Guest column: Chavez-DeRemer and the Oregon moment in the Trump Cabinet
Published 9:00 pm Tuesday, February 11, 2025
- Former U.S. Rep. Lori Chavez-DeRemer, R-Happy Valley, speaks during a congressional hearing in Washington, D.C.
When Oregon’s Lori Chavez-DeRemer goes before the U.S. Senate this week to seek confirmation as our nation’s secretary of labor it will signal a historic moment for Oregon and potentially a seismic shift in American politics.
The former Happy Valley mayor, and one-term Republican Congresswoman is poised to be only the third-ever White House cabinet secretary from Oregon. The last and only other Republican to do so in 1869 under President Ulysses S. Grant.
To say this appointment is a big deal for Oregon would be a massive understatement.
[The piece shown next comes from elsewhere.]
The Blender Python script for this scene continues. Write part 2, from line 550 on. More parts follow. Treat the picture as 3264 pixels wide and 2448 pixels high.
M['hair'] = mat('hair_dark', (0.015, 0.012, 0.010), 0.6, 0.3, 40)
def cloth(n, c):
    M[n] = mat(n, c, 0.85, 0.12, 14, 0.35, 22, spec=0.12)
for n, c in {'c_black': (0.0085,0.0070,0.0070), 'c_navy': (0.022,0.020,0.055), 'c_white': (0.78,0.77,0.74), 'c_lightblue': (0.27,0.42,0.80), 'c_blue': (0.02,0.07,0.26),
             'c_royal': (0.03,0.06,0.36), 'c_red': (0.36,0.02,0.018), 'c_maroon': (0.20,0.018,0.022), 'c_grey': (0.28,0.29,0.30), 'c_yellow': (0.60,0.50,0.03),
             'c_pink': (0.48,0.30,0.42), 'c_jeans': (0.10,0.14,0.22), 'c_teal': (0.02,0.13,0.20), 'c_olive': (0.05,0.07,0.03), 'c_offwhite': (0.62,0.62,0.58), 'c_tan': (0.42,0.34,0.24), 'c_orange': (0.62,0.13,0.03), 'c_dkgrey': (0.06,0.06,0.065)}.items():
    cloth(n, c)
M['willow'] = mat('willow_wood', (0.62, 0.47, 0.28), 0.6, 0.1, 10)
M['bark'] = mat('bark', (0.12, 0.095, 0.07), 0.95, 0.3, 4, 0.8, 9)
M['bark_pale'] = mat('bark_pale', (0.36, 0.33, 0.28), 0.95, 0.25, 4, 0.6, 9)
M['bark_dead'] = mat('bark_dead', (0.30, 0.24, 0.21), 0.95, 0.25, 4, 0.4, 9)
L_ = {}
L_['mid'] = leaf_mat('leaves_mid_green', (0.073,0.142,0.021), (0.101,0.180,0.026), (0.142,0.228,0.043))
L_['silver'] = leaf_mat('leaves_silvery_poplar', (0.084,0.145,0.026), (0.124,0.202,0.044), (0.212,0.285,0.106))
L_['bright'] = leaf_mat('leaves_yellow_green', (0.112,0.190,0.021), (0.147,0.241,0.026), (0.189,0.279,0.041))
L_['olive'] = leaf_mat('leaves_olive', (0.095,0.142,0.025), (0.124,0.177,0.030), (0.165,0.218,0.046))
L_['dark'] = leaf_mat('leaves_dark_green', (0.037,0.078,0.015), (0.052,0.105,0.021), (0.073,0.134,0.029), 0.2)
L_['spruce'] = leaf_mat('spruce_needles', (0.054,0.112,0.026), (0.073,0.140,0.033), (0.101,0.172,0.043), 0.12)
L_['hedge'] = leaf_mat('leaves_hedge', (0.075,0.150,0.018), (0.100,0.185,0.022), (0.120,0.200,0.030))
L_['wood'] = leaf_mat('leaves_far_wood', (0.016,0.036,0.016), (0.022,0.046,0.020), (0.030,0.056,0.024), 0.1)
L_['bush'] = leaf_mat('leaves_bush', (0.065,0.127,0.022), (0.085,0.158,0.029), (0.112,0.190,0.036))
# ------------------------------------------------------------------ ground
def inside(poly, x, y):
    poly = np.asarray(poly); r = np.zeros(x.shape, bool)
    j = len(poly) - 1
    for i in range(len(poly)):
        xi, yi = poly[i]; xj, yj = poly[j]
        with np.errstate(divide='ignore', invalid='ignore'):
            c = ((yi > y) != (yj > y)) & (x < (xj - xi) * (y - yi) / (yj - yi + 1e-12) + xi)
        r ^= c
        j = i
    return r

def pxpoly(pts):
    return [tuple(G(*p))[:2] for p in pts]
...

Governors and senators literally give up their jobs to serve in the cabinet. Some angle for a year on presidential campaigns to earn a leather seat in the White House cabinet room.
Having an Oregonian in the cabinet is more than access, it could help reframe President Trump’s tone toward our state.
DeRemer, if confirmed, will be the closest advisor to the president on matters directly tied to the nation’s jobs — overseeing the release of the monthly jobs report. She’ll also enter the national fray on the hot button topic of immigration.
Oregon’s wineries and extensive agricultural producers depend on migrant laborers having safe access to work in our state.
The Silicon Forest from Hillsboro to Gresham and Vancouver to Corvallis rely on skilled worker visas for our state’s world-leading semiconductor sector.
At the Labor Department, Chavez-DeRemer, would be seen from day one as a voice of normalcy, a mind of reason, and a bridge of rationality between business and labor at a time when such traits are needed most.
If she is able to maintain that reputation within the Trump Cabinet, and better yet extend her voice throughout that circle or beyond, it could also be transformative for our nation’s politics — which in some ways her nomination already is.
As a mayor she was able to work well with unions, keep labor’s voice present in one of the more business friendly counties of Oregon. And in Congress, she was one of only a handful of Republicans to vote for the PRO Act, which overturned state Right to Work laws, and made it easier for workers to organize.
Teamsters President Sean O’Brien was an early Chavez-DeRemer supporter in part because of that vote. His speech at the Republican National Convention last year was the first for a union president since 1903 and shows times are changing. Eight Oregon unions endorsed Chavez DeRemer for labor secretary as well.
“This is a true political realignment,” Chavez DeRemer wrote. “We must continue to be the party of the American Worker.”
But will Oregon change too? Will Democrats embrace international trade and multinational businesses for their outsized role in our economy? Will Oregon Republicans try to connect more with local labor unions? A more competitive two-party system in Oregon depends on both doing so.
It was only 14 years ago under an evenly split State House that our elected leaders charted a course of rare bipartisanship, sharing committee power and avoiding a descent into gridlock despite their electoral deadlock.
Our national leaders could take a page from that Oregon playbook. And word is some have this month. Senators Chuck Schumer and Bernie Sanders (the top Democrat on the committee considering Chavez DeRemer’s nomination) were said to have given the Oregonian a very warm welcome in private meetings in the Senate. And a new West Coast House freshman progressive Democrat told me, “I’d like to meet her” in hopes of building up her own Republican relationships.
Such is the role Chavez-DeRemer could play in a Trump cabinet: an accessible bridge, and an open door for collaboration at the highest level.
When Oregonians talk about the Oregon way, this is the sort of pragmatic cooperation we mean, and we should be proud to see Chavez DeRemer bring that to this administration.